Pull each line holding "Blender" out of the entries below.

○ ○ ○ ○ ○ ○ ○

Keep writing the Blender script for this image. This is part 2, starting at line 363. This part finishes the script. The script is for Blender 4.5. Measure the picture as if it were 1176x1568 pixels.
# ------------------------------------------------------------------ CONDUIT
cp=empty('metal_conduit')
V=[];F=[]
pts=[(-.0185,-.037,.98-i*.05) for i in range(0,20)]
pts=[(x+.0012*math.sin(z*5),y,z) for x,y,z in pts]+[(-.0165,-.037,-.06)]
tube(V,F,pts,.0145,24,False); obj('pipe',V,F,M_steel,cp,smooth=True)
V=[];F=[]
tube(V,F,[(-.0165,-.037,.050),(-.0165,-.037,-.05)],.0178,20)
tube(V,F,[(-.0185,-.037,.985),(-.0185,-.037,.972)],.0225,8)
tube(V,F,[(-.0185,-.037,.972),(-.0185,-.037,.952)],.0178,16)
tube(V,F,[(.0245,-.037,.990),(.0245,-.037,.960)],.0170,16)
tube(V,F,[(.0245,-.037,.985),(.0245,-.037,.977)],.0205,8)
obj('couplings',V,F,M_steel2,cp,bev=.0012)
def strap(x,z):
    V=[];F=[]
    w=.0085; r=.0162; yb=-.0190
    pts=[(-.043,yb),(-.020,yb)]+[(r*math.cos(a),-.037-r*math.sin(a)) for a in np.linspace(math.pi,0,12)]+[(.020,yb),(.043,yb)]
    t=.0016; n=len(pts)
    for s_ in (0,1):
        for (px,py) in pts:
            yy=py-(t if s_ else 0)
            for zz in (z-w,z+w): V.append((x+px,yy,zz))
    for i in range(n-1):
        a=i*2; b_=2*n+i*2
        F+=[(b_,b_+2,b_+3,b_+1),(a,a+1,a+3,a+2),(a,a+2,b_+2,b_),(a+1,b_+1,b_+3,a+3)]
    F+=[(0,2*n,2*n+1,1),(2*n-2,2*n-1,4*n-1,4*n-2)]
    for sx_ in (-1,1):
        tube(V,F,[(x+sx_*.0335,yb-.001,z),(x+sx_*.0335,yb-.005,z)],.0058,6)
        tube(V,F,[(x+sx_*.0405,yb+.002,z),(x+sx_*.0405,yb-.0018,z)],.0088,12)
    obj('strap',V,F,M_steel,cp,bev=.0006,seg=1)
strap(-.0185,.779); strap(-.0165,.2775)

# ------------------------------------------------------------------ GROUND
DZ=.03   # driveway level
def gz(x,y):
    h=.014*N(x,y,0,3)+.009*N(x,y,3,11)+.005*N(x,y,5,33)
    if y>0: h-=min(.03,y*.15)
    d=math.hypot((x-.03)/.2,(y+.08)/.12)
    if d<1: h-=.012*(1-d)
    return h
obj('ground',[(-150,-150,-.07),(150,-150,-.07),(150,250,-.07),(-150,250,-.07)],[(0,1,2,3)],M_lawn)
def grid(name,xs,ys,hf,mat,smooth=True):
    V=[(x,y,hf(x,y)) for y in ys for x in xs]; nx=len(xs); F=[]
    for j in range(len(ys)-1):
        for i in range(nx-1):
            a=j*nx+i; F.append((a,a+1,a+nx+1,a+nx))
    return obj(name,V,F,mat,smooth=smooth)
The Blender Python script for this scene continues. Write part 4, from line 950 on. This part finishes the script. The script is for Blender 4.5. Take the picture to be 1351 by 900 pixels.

○ ○ ○ ○ ○ ○ ○

- Worked solution
Keep writing the Blender script for this image. This is part 2, starting at line 363. This part finishes the script. The script is for Blender 4.5. Measure the picture as if it were 1176x1568 pixels.
The Blender Python script for this scene continues. Write part 4, from line 950 on. This part finishes the script. The script is for Blender 4.5. Take the picture to be 1351 by 900 pixels.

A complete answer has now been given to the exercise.